▶ _Given instruction_
From the entries that follow, extract each line holding the string "this".

▶ _Working data_
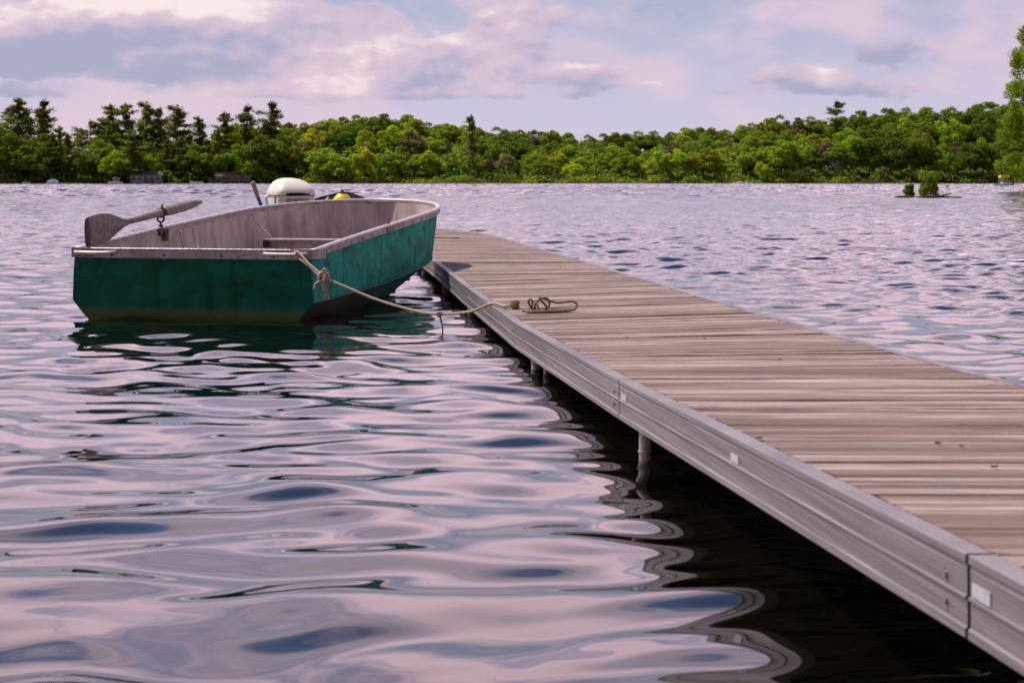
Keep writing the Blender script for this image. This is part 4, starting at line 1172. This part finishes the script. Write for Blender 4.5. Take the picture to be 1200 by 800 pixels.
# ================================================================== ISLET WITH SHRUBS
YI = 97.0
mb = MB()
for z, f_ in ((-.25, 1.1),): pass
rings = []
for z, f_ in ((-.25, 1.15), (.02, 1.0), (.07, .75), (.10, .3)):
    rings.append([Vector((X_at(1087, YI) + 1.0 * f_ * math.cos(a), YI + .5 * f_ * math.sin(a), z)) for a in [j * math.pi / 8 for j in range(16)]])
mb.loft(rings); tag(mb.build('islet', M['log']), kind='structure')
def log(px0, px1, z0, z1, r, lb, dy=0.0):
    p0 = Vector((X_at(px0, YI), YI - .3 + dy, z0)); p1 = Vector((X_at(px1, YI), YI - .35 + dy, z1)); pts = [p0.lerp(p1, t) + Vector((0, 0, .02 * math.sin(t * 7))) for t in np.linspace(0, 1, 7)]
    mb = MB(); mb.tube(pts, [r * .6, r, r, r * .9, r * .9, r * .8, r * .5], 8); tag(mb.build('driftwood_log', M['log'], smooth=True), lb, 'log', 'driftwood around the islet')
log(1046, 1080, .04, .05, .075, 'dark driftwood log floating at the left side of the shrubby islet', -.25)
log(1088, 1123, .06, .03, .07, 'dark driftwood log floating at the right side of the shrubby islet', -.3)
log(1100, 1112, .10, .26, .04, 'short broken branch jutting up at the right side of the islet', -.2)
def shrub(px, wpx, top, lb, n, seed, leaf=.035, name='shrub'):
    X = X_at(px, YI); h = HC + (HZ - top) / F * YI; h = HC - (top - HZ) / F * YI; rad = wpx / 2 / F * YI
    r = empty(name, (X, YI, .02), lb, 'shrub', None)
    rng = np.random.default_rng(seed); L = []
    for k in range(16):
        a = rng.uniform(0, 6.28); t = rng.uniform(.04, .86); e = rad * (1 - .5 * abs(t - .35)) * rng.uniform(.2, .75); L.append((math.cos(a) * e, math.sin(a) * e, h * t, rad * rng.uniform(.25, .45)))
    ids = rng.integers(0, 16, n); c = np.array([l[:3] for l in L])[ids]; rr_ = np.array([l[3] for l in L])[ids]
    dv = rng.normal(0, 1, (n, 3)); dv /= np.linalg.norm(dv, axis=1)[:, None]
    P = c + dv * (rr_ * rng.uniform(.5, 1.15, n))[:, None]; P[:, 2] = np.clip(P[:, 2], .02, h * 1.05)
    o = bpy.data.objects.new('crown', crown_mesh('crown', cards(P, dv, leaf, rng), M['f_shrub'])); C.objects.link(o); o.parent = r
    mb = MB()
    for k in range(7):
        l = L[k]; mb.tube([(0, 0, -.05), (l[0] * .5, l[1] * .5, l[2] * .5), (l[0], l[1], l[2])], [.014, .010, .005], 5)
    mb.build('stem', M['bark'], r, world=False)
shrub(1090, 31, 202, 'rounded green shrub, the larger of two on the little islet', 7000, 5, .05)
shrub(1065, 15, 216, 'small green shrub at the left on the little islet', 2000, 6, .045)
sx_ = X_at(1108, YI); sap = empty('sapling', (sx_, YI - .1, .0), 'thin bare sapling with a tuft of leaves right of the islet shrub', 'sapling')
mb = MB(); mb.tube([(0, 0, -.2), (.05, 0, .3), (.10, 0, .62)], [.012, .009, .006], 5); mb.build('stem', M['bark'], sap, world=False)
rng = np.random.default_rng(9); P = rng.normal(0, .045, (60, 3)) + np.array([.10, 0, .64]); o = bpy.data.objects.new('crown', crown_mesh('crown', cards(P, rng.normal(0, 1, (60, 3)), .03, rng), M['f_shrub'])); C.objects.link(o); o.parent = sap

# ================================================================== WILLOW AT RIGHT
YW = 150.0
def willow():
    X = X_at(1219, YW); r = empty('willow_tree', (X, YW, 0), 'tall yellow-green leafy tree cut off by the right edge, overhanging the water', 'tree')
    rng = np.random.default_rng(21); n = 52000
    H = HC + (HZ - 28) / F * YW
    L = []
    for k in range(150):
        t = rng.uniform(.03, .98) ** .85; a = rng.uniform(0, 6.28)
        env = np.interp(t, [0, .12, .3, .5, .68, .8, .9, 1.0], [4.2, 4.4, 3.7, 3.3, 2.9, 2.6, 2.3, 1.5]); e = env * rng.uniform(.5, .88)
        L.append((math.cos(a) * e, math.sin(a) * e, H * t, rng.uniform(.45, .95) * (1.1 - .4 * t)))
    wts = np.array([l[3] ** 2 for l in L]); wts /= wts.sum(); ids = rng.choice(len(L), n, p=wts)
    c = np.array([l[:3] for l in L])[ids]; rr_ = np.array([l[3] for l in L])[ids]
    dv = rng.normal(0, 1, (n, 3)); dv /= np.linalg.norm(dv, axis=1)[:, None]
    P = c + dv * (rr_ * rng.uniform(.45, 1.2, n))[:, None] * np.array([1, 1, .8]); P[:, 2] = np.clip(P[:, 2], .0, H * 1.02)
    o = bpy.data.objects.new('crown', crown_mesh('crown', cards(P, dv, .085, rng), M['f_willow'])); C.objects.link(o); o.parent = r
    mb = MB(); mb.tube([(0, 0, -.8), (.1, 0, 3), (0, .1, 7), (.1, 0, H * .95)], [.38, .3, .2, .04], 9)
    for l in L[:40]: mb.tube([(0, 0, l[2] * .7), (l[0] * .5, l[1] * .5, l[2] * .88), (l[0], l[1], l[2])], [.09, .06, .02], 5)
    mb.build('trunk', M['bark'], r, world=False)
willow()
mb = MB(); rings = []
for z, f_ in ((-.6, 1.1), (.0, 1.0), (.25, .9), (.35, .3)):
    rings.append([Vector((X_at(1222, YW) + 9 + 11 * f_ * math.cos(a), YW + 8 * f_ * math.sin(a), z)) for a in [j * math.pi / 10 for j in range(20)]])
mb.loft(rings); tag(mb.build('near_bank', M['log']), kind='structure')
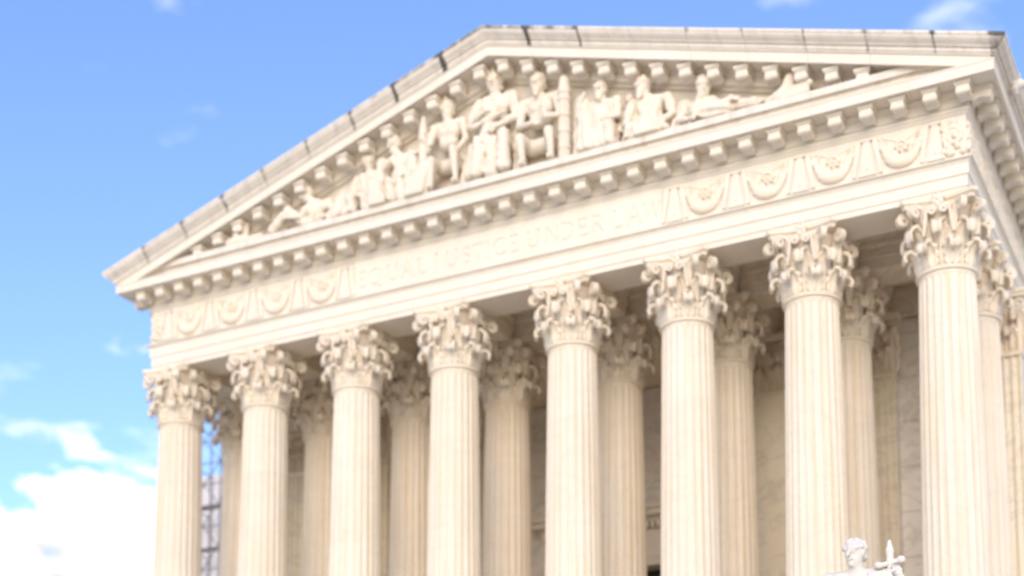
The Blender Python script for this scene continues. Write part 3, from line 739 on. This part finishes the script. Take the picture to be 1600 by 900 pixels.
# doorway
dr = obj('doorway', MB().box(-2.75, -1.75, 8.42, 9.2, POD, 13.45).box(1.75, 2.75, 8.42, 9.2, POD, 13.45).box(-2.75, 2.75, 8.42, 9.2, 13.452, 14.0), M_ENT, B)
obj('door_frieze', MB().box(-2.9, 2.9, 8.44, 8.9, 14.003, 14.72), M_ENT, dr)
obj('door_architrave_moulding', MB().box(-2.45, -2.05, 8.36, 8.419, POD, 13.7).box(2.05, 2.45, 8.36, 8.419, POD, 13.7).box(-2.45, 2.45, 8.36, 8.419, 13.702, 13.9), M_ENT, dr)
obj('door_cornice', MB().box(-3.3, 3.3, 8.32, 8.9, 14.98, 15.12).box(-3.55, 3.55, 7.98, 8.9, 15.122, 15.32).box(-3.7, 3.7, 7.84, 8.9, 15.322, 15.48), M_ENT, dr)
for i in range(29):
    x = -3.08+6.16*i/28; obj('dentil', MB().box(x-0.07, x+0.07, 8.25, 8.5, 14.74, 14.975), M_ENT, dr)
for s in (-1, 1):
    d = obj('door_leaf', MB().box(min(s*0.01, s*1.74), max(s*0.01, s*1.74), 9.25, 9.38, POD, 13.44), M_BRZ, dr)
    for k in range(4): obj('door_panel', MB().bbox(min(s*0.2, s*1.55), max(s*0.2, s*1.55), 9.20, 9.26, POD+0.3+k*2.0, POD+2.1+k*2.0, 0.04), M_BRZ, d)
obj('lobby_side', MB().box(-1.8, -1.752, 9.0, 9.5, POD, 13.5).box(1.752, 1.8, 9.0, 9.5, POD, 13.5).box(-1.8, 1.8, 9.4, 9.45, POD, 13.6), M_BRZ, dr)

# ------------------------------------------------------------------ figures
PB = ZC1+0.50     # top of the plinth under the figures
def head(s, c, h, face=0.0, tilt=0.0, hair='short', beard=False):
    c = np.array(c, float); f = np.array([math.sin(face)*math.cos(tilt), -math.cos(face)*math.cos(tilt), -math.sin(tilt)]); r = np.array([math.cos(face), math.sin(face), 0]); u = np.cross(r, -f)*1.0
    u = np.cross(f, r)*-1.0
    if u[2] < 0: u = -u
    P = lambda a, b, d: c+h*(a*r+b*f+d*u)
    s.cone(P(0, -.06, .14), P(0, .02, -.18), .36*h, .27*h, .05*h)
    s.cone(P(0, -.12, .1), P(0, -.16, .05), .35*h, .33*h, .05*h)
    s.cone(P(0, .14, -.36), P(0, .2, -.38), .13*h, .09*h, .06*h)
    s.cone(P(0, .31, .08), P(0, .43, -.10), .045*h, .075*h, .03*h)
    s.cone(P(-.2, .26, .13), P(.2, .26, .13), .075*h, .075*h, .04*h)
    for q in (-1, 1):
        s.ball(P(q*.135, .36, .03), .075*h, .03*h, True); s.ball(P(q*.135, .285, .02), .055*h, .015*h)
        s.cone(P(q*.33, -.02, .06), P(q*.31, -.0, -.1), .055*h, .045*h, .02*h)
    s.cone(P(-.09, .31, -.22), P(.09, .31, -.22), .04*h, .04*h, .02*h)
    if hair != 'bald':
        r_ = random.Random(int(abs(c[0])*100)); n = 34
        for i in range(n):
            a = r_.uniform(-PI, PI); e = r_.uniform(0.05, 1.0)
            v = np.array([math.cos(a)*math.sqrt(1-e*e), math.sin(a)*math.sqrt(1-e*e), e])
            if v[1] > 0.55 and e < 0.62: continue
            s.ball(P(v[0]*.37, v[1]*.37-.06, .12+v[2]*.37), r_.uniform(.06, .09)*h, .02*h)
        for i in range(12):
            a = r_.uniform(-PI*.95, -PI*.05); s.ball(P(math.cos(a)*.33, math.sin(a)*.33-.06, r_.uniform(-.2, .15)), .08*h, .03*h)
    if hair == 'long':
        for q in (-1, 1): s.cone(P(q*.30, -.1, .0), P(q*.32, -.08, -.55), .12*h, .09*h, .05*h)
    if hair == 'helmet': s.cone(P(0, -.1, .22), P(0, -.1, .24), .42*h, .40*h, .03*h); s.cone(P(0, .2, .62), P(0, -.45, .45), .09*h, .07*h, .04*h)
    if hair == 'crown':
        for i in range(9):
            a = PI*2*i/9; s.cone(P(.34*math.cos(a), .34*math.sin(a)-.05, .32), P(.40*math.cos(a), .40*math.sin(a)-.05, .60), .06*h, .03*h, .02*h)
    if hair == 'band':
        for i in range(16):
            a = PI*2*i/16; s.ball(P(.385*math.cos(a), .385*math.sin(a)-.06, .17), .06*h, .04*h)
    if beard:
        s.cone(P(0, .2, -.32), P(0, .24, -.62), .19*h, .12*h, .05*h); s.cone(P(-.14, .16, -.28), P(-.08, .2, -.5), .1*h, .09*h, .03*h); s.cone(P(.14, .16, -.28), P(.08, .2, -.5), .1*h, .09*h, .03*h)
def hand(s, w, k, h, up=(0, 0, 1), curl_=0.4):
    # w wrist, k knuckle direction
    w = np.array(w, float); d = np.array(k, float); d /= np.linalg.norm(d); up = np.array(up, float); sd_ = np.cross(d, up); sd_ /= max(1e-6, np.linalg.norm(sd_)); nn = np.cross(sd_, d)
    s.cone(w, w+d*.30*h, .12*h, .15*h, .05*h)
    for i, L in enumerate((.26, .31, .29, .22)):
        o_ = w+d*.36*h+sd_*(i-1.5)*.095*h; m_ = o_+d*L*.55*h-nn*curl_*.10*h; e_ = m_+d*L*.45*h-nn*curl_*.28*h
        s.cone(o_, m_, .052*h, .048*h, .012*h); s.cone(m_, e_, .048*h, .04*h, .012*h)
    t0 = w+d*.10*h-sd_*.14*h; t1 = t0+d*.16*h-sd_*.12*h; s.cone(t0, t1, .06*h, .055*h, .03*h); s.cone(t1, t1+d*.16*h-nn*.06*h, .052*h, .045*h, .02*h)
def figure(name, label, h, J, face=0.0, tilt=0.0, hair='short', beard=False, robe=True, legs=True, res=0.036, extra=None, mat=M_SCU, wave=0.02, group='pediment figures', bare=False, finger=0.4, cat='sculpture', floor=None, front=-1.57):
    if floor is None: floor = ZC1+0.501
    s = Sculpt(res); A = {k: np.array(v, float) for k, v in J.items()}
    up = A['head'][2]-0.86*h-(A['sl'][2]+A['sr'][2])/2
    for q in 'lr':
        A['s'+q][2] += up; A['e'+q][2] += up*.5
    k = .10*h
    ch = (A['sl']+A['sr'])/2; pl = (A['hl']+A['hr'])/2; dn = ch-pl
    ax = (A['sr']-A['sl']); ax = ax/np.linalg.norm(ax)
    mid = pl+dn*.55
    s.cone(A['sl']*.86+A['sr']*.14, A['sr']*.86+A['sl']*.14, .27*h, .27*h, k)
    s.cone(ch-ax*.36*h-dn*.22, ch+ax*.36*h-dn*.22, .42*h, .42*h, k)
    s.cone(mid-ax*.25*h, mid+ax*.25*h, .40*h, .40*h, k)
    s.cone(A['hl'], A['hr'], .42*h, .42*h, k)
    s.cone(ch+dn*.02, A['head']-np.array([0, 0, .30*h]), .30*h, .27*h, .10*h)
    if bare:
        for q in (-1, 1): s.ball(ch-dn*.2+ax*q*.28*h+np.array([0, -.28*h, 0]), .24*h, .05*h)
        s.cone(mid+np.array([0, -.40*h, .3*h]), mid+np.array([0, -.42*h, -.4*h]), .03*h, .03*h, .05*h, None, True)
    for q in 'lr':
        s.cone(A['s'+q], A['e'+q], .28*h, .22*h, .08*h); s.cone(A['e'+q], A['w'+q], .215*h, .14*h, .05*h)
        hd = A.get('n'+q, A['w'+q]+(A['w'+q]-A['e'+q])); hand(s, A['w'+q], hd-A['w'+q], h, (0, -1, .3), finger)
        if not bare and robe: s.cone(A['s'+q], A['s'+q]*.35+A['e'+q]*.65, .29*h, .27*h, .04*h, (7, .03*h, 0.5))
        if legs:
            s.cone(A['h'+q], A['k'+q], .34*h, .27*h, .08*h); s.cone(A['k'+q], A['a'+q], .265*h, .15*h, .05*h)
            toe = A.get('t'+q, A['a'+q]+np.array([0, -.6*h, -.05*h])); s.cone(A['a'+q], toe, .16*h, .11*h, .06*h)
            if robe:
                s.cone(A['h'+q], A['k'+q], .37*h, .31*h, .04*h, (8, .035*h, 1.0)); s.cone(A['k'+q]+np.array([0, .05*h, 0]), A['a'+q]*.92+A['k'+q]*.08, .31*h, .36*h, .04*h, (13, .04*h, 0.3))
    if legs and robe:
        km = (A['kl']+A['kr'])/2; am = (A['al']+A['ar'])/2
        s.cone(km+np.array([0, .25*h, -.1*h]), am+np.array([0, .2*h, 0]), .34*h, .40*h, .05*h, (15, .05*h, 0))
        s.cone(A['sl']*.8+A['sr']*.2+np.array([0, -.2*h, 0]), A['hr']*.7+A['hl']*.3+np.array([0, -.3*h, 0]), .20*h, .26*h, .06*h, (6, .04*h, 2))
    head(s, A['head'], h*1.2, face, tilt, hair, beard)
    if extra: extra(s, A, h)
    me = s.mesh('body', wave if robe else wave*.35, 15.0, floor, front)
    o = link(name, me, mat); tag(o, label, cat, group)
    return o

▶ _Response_
Keep writing the Blender script for this image. This is part 4, starting at line 1172. This part finishes the script. Write for Blender 4.5. Take the picture to be 1200 by 800 pixels.
The Blender Python script for this scene continues. Write part 3, from line 739 on. This part finishes the script. Take the picture to be 1600 by 900 pixels.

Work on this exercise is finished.